> Exercise goal: Please print the full listing exactly.

> Data block:

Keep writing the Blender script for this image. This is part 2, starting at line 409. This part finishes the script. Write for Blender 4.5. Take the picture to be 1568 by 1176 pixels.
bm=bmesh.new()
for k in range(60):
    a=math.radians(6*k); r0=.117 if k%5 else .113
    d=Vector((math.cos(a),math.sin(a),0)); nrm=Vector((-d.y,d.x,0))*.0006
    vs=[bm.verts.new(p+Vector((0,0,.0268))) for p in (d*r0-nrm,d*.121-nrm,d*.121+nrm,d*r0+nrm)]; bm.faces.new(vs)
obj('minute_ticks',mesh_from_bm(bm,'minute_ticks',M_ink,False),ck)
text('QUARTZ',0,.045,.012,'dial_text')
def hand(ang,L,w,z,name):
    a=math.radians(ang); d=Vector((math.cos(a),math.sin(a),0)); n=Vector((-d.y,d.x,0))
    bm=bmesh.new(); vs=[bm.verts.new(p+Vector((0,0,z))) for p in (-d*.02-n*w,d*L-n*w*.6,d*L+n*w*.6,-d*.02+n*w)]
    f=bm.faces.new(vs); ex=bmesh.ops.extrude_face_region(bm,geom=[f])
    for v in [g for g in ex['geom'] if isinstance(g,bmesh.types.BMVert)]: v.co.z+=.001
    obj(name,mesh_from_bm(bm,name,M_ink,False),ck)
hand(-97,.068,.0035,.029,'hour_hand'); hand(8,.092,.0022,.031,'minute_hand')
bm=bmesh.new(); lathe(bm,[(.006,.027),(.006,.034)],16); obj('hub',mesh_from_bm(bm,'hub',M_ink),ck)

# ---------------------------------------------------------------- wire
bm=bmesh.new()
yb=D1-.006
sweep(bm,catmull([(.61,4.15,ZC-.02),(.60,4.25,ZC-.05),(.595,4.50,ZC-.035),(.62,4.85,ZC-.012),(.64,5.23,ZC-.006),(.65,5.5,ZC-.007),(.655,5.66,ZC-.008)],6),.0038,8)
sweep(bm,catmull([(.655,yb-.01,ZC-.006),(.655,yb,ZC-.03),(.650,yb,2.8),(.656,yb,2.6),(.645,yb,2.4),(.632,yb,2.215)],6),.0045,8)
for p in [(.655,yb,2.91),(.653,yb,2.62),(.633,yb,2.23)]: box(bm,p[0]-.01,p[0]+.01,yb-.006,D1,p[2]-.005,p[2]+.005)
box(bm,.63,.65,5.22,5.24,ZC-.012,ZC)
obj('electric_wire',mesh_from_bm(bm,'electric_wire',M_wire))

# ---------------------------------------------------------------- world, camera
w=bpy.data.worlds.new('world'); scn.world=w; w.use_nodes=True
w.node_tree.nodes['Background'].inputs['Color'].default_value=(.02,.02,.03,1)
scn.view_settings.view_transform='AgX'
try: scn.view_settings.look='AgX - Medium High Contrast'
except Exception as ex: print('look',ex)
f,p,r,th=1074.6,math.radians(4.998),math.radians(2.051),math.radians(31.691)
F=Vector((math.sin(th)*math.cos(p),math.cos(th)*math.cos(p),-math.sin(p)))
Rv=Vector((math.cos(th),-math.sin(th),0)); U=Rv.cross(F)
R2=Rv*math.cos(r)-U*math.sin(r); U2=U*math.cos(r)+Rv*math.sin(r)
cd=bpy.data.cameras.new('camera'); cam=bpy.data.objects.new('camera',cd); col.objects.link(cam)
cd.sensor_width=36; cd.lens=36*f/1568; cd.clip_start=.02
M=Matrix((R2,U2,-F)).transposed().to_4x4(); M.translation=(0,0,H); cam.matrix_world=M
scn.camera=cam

> Task response:
Keep writing the Blender script for this image. This is part 2, starting at line 409. This part finishes the script. Write for Blender 4.5. Take the picture to be 1568 by 1176 pixels.
bm=bmesh.new()
for k in range(60):
    a=math.radians(6*k); r0=.117 if k%5 else .113
    d=Vector((math.cos(a),math.sin(a),0)); nrm=Vector((-d.y,d.x,0))*.0006
    vs=[bm.verts.new(p+Vector((0,0,.0268))) for p in (d*r0-nrm,d*.121-nrm,d*.121+nrm,d*r0+nrm)]; bm.faces.new(vs)
obj('minute_ticks',mesh_from_bm(bm,'minute_ticks',M_ink,False),ck)
text('QUARTZ',0,.045,.012,'dial_text')
def hand(ang,L,w,z,name):
    a=math.radians(ang); d=Vector((math.cos(a),math.sin(a),0)); n=Vector((-d.y,d.x,0))
    bm=bmesh.new(); vs=[bm.verts.new(p+Vector((0,0,z))) for p in (-d*.02-n*w,d*L-n*w*.6,d*L+n*w*.6,-d*.02+n*w)]
    f=bm.faces.new(vs); ex=bmesh.ops.extrude_face_region(bm,geom=[f])
    for v in [g for g in ex['geom'] if isinstance(g,bmesh.types.BMVert)]: v.co.z+=.001
    obj(name,mesh_from_bm(bm,name,M_ink,False),ck)
hand(-97,.068,.0035,.029,'hour_hand'); hand(8,.092,.0022,.031,'minute_hand')
bm=bmesh.new(); lathe(bm,[(.006,.027),(.006,.034)],16); obj('hub',mesh_from_bm(bm,'hub',M_ink),ck)

# ---------------------------------------------------------------- wire
bm=bmesh.new()
yb=D1-.006
sweep(bm,catmull([(.61,4.15,ZC-.02),(.60,4.25,ZC-.05),(.595,4.50,ZC-.035),(.62,4.85,ZC-.012),(.64,5.23,ZC-.006),(.65,5.5,ZC-.007),(.655,5.66,ZC-.008)],6),.0038,8)
sweep(bm,catmull([(.655,yb-.01,ZC-.006),(.655,yb,ZC-.03),(.650,yb,2.8),(.656,yb,2.6),(.645,yb,2.4),(.632,yb,2.215)],6),.0045,8)
for p in [(.655,yb,2.91),(.653,yb,2.62),(.633,yb,2.23)]: box(bm,p[0]-.01,p[0]+.01,yb-.006,D1,p[2]-.005,p[2]+.005)
box(bm,.63,.65,5.22,5.24,ZC-.012,ZC)
obj('electric_wire',mesh_from_bm(bm,'electric_wire',M_wire))

# ---------------------------------------------------------------- world, camera
w=bpy.data.worlds.new('world'); scn.world=w; w.use_nodes=True
w.node_tree.nodes['Background'].inputs['Color'].default_value=(.02,.02,.03,1)
scn.view_settings.view_transform='AgX'
try: scn.view_settings.look='AgX - Medium High Contrast'
except Exception as ex: print('look',ex)
f,p,r,th=1074.6,math.radians(4.998),math.radians(2.051),math.radians(31.691)
F=Vector((math.sin(th)*math.cos(p),math.cos(th)*math.cos(p),-math.sin(p)))
Rv=Vector((math.cos(th),-math.sin(th),0)); U=Rv.cross(F)
R2=Rv*math.cos(r)-U*math.sin(r); U2=U*math.cos(r)+Rv*math.sin(r)
cd=bpy.data.cameras.new('camera'); cam=bpy.data.objects.new('camera',cd); col.objects.link(cam)
cd.sensor_width=36; cd.lens=36*f/1568; cd.clip_start=.02
M=Matrix((R2,U2,-F)).transposed().to_4x4(); M.translation=(0,0,H); cam.matrix_world=M
scn.camera=cam